The 2010 Opera Vista Festival is March 20-27 (you can buy tickets for the Festival online now). Over the next three weeks, we’ll be posting profiles of the competitors in the 3rd Annual Vista Competiton for New Opera. Today’s profile is on Catherine Reid and her opera The Yellow Wallpaper.

Catherine Reid
Catherine Reid (composer) received her MFA in Musical Theater Composition from NYU, and her Bachelor of Music from Boston University. During a 16 year free-lance career in NYC, Reid served as a music director, arranger, composer and teacher. Some of her projects while living there include a commission by American Opera Projects to compose The Broken Jug with librettist David Ives for the Indianapolis Opera Company, music directing a production of Berthold Brecht’s The Irresistible Rise of Arturo Ui with John Turturro at the Classic Stage Company, playing piano for Carly Simon, and orchestrating several episodes of ABC’s One Life to Live. Her musical The Colossus of Rhodes, about the rise and fall of Cecil Rhodes, (libretto by Carey Perloff) received a full production at the American Conservatory Theater in San Francisco and at the White Barn Theater in CT. Last year, Peabody Institute of Johns Hopkins University performed The Yellow Wallpaper (libretto by Judith C. Lane) which is the opera that put her into this competition. She was recently commissioned by The Hyde Collection to compose an evening of music inspired by specific works in their collection and also commissioned by the Glens Falls Symphony to compose Coming Home, an overture in celebration of the Glens Falls Centennial. She has been the co-creator and music director of several original cabarets with Laura Roth and Wild Women Productions. She lives in Glens Falls with her husband Stu Kuby and two children (Leo and Lucy).
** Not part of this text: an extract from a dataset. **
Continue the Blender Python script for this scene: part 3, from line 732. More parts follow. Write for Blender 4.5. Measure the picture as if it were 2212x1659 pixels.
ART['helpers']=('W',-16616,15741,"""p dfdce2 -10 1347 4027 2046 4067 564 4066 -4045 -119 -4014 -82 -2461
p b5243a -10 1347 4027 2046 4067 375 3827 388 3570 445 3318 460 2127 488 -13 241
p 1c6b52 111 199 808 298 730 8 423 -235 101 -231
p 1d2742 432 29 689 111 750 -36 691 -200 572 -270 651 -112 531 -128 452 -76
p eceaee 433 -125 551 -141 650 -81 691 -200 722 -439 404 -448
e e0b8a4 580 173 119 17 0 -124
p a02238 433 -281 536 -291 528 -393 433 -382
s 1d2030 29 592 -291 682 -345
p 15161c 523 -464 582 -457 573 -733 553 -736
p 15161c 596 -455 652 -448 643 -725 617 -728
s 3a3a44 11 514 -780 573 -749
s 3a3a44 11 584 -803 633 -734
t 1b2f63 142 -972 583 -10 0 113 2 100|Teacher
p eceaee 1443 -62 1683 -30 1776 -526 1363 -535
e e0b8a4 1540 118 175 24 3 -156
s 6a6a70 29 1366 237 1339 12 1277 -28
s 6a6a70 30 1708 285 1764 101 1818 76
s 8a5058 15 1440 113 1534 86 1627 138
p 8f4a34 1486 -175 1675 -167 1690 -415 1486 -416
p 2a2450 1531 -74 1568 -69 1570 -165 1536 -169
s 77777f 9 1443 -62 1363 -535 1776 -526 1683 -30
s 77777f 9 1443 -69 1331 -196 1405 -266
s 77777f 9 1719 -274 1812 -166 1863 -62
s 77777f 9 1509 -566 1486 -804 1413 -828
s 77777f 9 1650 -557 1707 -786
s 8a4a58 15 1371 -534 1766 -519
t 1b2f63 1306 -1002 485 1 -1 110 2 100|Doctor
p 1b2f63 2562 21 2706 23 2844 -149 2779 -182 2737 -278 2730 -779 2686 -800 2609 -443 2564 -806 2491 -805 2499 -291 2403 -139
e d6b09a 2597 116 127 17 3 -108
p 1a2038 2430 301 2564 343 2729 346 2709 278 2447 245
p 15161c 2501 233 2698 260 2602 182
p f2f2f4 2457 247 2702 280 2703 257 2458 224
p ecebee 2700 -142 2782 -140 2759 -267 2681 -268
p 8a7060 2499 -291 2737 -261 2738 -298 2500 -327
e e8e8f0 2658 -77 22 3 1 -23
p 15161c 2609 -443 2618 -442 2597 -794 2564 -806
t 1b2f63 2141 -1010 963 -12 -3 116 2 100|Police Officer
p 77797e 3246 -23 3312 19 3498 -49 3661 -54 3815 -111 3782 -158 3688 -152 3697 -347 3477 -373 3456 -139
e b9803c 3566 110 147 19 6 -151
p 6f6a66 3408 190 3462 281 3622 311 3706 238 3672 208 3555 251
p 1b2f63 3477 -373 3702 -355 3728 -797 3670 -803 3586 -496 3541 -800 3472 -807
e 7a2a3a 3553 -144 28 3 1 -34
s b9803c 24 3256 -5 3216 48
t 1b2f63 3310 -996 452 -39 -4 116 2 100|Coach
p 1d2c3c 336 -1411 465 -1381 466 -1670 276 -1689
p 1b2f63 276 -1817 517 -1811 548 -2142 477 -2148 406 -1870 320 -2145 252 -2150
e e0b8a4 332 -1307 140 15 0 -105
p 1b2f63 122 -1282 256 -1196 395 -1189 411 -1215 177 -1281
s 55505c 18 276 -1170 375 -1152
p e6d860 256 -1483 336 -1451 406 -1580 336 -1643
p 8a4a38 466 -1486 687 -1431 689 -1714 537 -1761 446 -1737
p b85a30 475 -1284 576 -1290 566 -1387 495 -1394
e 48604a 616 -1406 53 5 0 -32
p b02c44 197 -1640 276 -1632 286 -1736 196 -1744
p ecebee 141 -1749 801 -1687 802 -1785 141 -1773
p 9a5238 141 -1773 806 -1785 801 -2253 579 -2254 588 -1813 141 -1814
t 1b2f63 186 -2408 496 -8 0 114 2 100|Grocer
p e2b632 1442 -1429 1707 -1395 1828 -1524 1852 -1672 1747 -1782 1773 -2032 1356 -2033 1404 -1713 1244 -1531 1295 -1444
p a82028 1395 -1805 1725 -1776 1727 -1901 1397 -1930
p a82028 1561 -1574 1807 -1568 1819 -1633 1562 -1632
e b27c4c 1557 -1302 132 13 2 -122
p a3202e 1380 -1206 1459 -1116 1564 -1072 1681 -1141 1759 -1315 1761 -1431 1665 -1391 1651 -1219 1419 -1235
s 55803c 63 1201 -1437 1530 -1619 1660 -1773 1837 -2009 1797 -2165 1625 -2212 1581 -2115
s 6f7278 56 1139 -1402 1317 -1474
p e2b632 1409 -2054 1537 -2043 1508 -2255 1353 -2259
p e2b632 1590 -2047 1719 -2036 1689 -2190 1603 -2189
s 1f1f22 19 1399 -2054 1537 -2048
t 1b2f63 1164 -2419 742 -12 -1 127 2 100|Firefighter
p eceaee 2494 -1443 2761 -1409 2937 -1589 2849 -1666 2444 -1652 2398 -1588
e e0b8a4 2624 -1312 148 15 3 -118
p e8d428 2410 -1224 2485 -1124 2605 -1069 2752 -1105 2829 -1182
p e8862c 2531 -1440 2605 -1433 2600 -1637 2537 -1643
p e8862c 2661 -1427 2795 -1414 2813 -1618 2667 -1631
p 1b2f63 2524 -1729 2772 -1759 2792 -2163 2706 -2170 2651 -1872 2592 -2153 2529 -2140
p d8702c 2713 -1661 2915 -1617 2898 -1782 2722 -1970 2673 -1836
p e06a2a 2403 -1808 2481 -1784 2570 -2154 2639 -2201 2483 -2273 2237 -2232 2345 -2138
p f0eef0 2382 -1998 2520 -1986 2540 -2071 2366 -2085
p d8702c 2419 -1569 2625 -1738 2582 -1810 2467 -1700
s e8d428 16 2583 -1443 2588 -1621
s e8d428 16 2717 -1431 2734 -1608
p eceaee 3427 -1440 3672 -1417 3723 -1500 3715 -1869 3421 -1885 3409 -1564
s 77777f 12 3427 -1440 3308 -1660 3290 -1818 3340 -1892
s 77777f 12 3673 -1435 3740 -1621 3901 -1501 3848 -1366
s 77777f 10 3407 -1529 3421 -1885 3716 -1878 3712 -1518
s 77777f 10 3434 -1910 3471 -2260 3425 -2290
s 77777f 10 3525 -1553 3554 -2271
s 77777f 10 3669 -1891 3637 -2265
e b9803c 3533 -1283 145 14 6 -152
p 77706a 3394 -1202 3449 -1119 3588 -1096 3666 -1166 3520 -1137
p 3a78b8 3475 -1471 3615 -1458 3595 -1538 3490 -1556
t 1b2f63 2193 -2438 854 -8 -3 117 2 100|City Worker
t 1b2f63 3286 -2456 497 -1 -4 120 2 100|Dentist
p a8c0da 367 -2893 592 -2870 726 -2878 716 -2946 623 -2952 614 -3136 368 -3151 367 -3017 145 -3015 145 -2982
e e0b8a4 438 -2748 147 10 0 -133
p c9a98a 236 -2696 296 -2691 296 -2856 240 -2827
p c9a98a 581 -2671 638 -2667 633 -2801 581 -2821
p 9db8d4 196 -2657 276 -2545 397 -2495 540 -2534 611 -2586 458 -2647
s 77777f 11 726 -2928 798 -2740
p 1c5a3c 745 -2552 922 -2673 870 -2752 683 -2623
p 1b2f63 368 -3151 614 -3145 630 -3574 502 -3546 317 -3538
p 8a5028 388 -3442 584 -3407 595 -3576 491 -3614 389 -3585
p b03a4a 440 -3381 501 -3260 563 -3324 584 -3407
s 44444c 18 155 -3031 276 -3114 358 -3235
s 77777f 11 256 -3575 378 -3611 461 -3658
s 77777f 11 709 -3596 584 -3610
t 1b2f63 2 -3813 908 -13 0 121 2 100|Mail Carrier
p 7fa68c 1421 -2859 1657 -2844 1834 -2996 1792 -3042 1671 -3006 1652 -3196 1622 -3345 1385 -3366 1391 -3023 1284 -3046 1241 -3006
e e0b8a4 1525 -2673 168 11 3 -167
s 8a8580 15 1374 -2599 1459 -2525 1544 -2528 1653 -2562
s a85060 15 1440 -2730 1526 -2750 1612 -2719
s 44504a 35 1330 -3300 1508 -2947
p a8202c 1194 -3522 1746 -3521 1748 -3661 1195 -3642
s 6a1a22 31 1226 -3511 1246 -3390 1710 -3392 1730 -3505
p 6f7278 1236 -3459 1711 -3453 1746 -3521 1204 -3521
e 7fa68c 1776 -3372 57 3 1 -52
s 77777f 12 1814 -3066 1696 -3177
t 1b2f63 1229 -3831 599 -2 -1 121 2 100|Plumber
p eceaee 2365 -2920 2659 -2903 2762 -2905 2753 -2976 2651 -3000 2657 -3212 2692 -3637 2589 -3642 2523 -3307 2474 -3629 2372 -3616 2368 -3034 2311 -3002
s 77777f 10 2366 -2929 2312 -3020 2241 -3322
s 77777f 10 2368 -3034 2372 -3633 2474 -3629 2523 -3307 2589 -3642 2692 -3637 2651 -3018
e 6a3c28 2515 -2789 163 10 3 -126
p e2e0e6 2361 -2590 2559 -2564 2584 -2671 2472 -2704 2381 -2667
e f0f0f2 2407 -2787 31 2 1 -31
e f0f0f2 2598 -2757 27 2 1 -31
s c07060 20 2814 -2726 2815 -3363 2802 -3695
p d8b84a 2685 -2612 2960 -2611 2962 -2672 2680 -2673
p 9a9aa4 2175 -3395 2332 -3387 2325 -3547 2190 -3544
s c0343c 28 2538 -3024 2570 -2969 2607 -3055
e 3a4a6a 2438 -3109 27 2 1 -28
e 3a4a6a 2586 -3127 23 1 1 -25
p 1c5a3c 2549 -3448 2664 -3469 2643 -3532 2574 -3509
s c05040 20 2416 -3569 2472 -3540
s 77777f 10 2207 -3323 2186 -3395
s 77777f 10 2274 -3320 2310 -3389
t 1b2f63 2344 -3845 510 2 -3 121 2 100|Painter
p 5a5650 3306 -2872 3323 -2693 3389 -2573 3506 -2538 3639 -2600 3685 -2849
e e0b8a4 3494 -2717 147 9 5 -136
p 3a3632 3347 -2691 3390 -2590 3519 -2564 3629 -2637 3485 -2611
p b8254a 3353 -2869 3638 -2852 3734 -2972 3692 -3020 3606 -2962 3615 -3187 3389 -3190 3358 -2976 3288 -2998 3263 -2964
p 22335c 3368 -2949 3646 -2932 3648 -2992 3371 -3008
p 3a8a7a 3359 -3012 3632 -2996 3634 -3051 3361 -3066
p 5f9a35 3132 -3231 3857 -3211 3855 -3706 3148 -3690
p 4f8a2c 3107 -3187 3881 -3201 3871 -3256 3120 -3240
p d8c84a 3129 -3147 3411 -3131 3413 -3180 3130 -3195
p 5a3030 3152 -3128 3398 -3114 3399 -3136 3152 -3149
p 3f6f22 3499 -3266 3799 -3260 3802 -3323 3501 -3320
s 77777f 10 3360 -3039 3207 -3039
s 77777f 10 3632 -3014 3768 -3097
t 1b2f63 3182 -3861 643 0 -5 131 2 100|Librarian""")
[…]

Catherine on The Yellow Wallpaper
As the composer for the opera The Yellow Wallpaper I tried to create a musical map of the woman’s psychological transformation that occurs in the short story upon which it is based. I was drawn to the material when I had the vision of several women inside the wallpaper that would represent the thoughts, inner voices, layers, and repressed feelings of the woman. Making sure to keep in mind the woman’s arc as she goes from depression to either freedom or insanity (depending on how you look at it), I used dissonance and the juxtaposition of dissonance with consonance, instrumental colors, and an exploration of the ranges and colors of primarily the female voice to create the woman’s soundscape as it expressed itself to me.